Wednesday, 11 December 2013

A Simple Story by Leonardo Sciascia

 

A Simple Story

 

by

 

 Leonardo Sciascia

 

 

 

Following a recommendation for this author I was initially disappointed to find only one book in English translation in my library system but went ahead and ordered it through our interlibrary lending. When it arrived I quickly read the Forward by Paul Bailey (no idea who he is) and the Introduction by the translator Howard Curtis whilst eating lunch and was immediately hooked. So much so that it displaced my current reading and occupied my afternoon. Both the forward and the Introduction set the scene by telling me about the author and about his writings and his style.

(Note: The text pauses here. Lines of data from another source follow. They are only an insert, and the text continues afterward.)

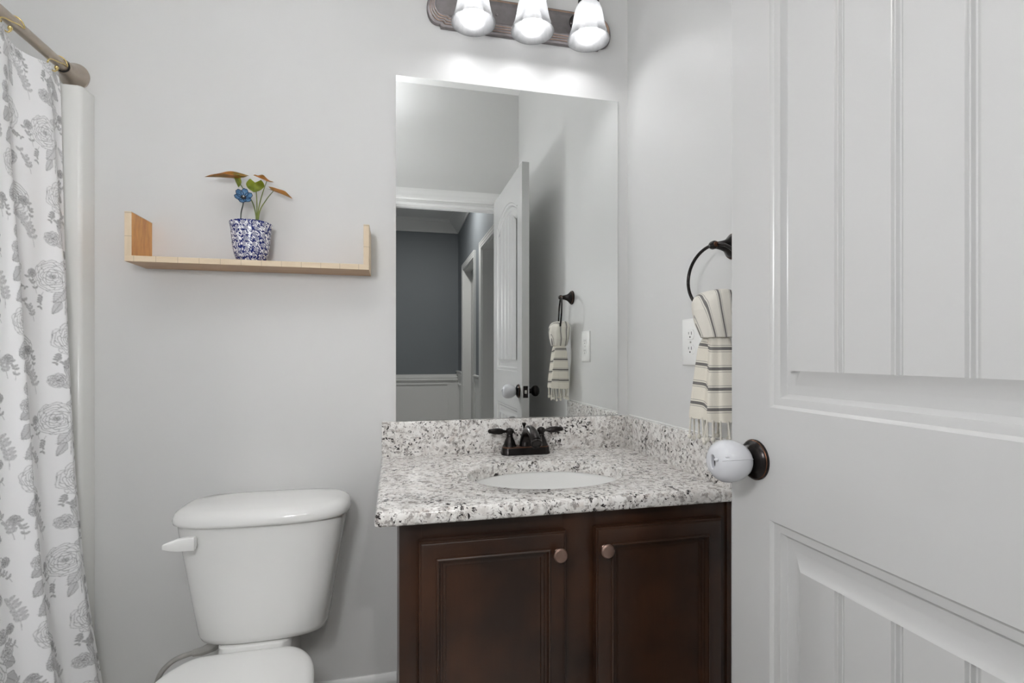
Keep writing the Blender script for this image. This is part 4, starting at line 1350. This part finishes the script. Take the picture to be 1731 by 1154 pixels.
for i in range(18):
    p = row[int(i * 160 / 18)]
    dx, dy = G.uniform(-.005, .005, 2)
    L = G.uniform(.036, .046)
    bm = B()
    tube(bm, spline([(p[0], p[1], p[2] + .004), (p[0] + dx * .6, p[1] + dy * .6, p[2] - L * .5), (p[0] + dx, p[1] + dy, p[2] - L)], 12), [.0022 + .0006 * math.sin(k * 2.2) for k in range(13)], 8)
    sphere(bm, (p[0] + dx, p[1] + dy, p[2] - L - .002), .0048, 10, 7, (1, 1, 1.2))
    obj('tassel', bm, M['fringe'], t, smooth=60)

OY, OZ = -.3815, 1.168
t = thing('wall_outlet', 'white duplex electrical outlet on the right wall above the side splash', 'outlet', (0, OY, OZ))
bm = B()
hw_, hh_ = .0425, .0615
def orect(d, x):
    return [(x, OY - hw_ + d, OZ - hh_ + d), (x, OY + hw_ - d, OZ - hh_ + d), (x, OY + hw_ - d, OZ + hh_ - d), (x, OY - hw_ + d, OZ + hh_ - d)]
loft(bm, [orect(0, -.0005), orect(0, -.003), orect(.0015, -.0048), (orect(.006, -.0062))], True, True, True)
obj('cover_plate', bm, M['plastic'], t, smooth=50)
for k in (-1, 1):
    zc = OZ + k * .0195
    bm = B()
    o_ = []
    for i in range(32):
        a = 2 * PI * i / 32
        o_.append((.0168 * math.cos(a), max(-.0125, min(.0125, .0168 * math.sin(a)))))
    loft(bm, [[(x, OY + y * s_, zc + z * s_) for y, z in o_] for x, s_ in ((-.006, 1.03), (-.0072, 1.03), (-.0078, .99))], True, True, True)
    rc_ = obj('receptacle', bm, M['plastic'], t, smooth=40)
    bm = boxes((-.0082, -.0076, OY - .0072, OY - .0054, zc - .0005, zc + .0075), (-.0082, -.0076, OY + .0054, OY + .0072, zc + .0005, zc + .0070))
    lathe(bm, (-.0076, OY, zc - .0065), (-1, 0, 0), [(0, .0024), (.0006, .0024)], 12)
    q = obj('socket_slots', bm, M['slot'], rc_); q['label'] = 'dark socket slots'
bm = B(); lathe(bm, (-.006, OY, OZ), (-1, 0, 0), [(0, .003), (.0012, .0028), (.0016, .001)], 14)
obj('screw', bm, M['steel'], t)

for o in bpy.data.objects:
    if 'org' in o:
        del o['org']
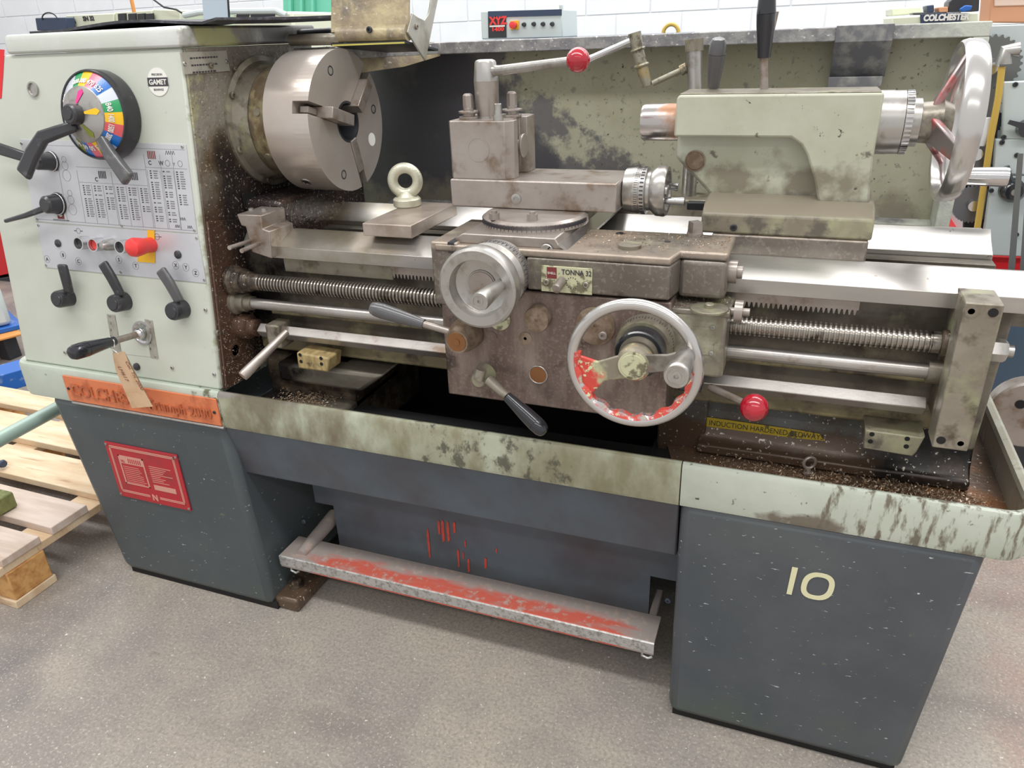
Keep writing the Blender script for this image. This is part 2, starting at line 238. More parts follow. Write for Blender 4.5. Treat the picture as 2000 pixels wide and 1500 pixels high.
def part(name,b,mt,parent=None,bev=0,label=None,cat=None,group=None,kind=None,ang=35,seg=2):
    xs=[[v[i] for v in b.v] for i in range(3)]; c=V([(min(a)+max(a))/2 for a in xs])
    if parent is None: c.z=min(xs[2])
    me=bpy.data.meshes.new(name); me.from_pydata([v-c for v in b.v],[],b.f); me.validate()
    bm=bmesh.new(); bm.from_mesh(me); bmesh.ops.recalc_face_normals(bm,faces=bm.faces); bm.to_mesh(me); bm.free()
    me.polygons.foreach_set('use_smooth',[True]*len(me.polygons)); me.set_sharp_from_angle(angle=math.radians(ang))
    mm=mt if isinstance(mt,(list,tuple)) else [mt]
    for q in mm: me.materials.append(MATS[q])
    o=bpy.data.objects.new(name,me); COL.objects.link(o); WL[o.name]=c
    if parent is not None: o.parent=parent; o.location=c-wl(parent)
    else: o.location=c
    if bev:
        md=o.modifiers.new('bevel','BEVEL'); md.width=bev; md.segments=seg; md.limit_method='ANGLE'; md.angle_limit=math.radians(32); md.harden_normals=False
    for k,v in (('label',label),('category',cat),('group',group),('kind',kind)):
        if v: o[k]=v
    return o
def thing(name,loc,label,cat,group=None):
    o=bpy.data.objects.new(name,None); COL.objects.link(o); o.location=loc; WL[o.name]=V(loc); o.empty_display_size=.05
    o['label']=label; o['category']=cat
    if group: o['group']=group
    return o
def text(b,s_,org,ex,ey,size,depth=.0006,align='LEFT',sx=1,bold=0,shear=0,fit=0):   # lettering as a mesh laid on a plane
    cu=bpy.data.curves.new('t','FONT'); cu.body=s_; cu.size=size; cu.extrude=depth; cu.align_x=align; cu.resolution_u=3; cu.offset=bold; cu.shear=shear
    o=bpy.data.objects.new('t',cu); COL.objects.link(o); dg=bpy.context.evaluated_depsgraph_get(); me=bpy.data.meshes.new_from_object(o.evaluated_get(dg))
    if fit: sx=fit/max(1e-6,max(v.co.x for v in me.vertices)-min(v.co.x for v in me.vertices))
    ex=V(ex).normalized(); ey=V(ey); ey=(ey-ex*ey.dot(ex)).normalized(); n=ex.cross(ey); org=V(org)
    k=len(b.v); b.v+=[org+ex*v.co.x*sx+ey*v.co.y+n*(v.co.z) for v in me.vertices]; b.f+=[[k+i for i in p.vertices] for p in me.polygons]
    bpy.data.objects.remove(o); bpy.data.curves.remove(cu); bpy.data.meshes.remove(me); return b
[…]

Sciascia was Sicilian by birth and a prolific writer, novelist, dramatist and political commentaries. He stood for and was elected to local, national and European political office. He is described as a regional writer, which may explain why so little of his work is available in translation. But if you are wanting descriptions of Sicilian landscape, of hot Mediterranean days and nights, his is not he writing for you. Instead for Sciascia, Sicily provides a backdrop to his study of injustice/justice, corruption and power which pervade Sicilian society and its politics.

A Simple Story was his last book  published on the day he died. It is short, only 40 pages, but from the go his sarcasm, humour and scathing political sideswipes shine through. I did not find the plot twists expected and absolutely  loved the ending – but I won’t say more about that in order to entice you to read this little gem.

Also in the copy I got is a second, longer book, Candido, which I have still to read. It was written during his political period and is a parody on Voltaire’s Candide.

ashrambling’s verdict: 4* little gem.